On paper it looks fantastic. A 23-room Italianate villa occupying pride of place of the Promenade des Anglais. The Hotel Negresco neighbours to the right. The Hotel West End sits to the left. If this former private home ever came on the market it would be the most expensive property in Nice. 

But that’s not going to happen. The Palais Masséna may be the grandest villa in town, but it’s now a public museum dedicated to the glamorous history of Nice. Mere mortals like ourselves may sashay up the marble staircase all day long. And for free too. More importantly for those investing in Nice, it offers a salutary lesson in local real estate.

Here’s the story.

André Masséna was born the son of Niçois shopkeeper in 1758. During the French Revolution this impoverished solider rose to the top of the aristocracy, as a Duke, a Prince and a Marshall of France. He left his name on Place Masséna, Nice’s classiest city square. And he left his family loaded in the process.

It was left to his grandson, Victor Masséna, to blow the lot on a rococo seafront residence in 1901. Like the Villa Ephrussi de Rothschild on Cap Ferrat, it took several years to build. The imperial architecture came courtesy of Hans-Georg Tersling, who designed the Hotel Métropole in Monte-Carlo. The English-style grounds were planted by Édouard André, who designed Sefton Park in Liverpool, one of the grandest gardens of the day.

Victor added a touch of nouveau-riche to his party pad. A fresco of his extended family in the entrance hall has the entire Masséna clan posing as Lords of the Manor. Classy. Upstairs, empire style salons with mosaic floors overlook the sea.

The bad news? The advent of WWI put paid to Masséna’s grand plans. As labour rates rocketed, having 60 staff was no longer considered cool. The days of socialism were dawning. The days of Downton Abbey excess were gone. Victor Masséna’s son, named André in honour of his great-granddaddy, offloaded the family pile to the Ville de Nice.

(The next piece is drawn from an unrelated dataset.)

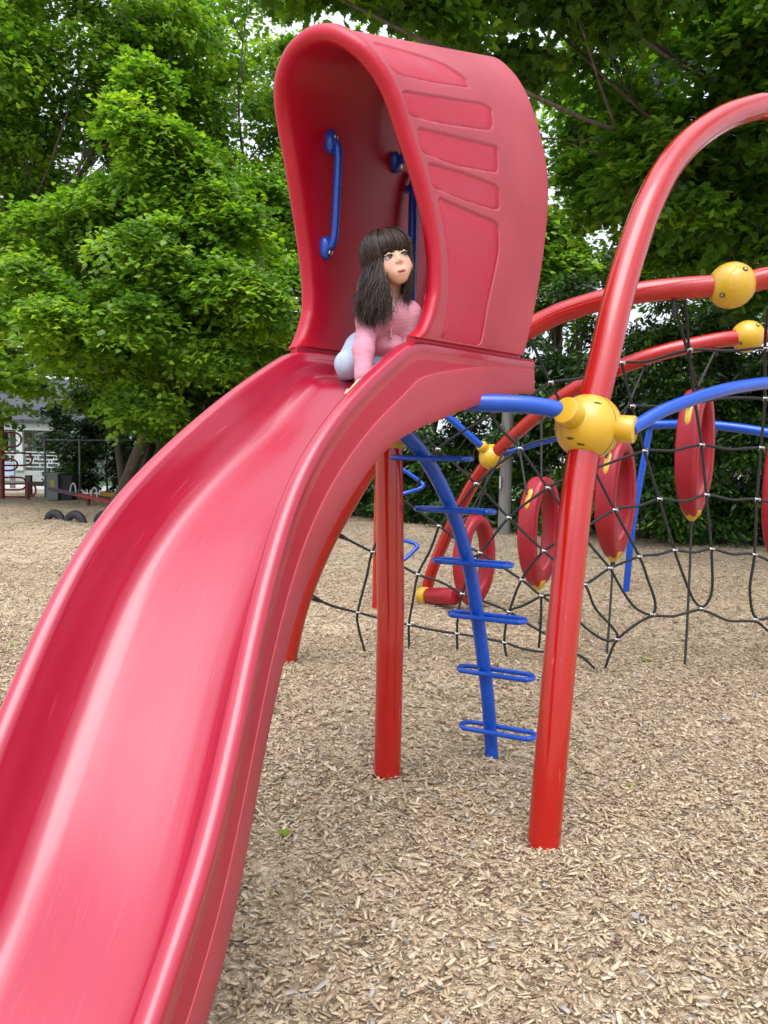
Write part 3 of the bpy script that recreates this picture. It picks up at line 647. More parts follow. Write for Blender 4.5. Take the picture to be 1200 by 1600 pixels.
for p in nodes:
    c = netp(p)
    if cl_me is None:
        k = MB(); t = np.linspace(0, 2*PI, 16, endpoint=False)
        for dx, rot in ((-.010, .35), (.011, -.35)):
            ring_ = np.stack([dx+.014*np.cos(t)*math.sin(rot), .0145*np.cos(t)*math.cos(rot), .0145*np.sin(t)], 1)+c
            k.tube(ring_, .0035, 6, closed=True)
        k.rcyl(c+np.array([-.013, -.012, .004]), c+np.array([.013, -.012, .002]), .0075, 10, .002)
        o = k.build('clamp', M['steel'], net); cl_me = o.data; cl0 = c
    else:
        o = bpy.data.objects.new('clamp', cl_me); C.objects.link(o); o.parent = net; o.location = c-cl0
        o.rotation_euler = (0, 0, 0)
for p, q in (((520, 832, 5.25), (535, 839, 5.33)), ((481, 930, 5.30), (496, 937, 5.36))):
    a, b = at(*p), at(*q); o = MB().tube(np.array([a, a*.6+b*.4, b, b+(b-a)*.5]), [.014, .021, .018, .010], 12).build('end_fitting', M['rubber'], net)
    MB().rcyl(a*.5+b*.5+np.array([.0, -.016, .002]), a*.5+b*.5+np.array([.0, -.024, .002]), .008, 10, .002).build('bolt', M['steel'], o)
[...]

A chronological memory of the city’s glitzy past – by way of vintage photos, ball gowns and opera tickets from the 1920s – now sits inside.

The good news? Although you can’t snap up Palais Masséna this year (and yes, of course you can afford it), you can content yourself with the purchase of a similar property on the Promenade des Anglais right now. With the new East-West Airport Tram in operation from 2017, it’s high time to invest.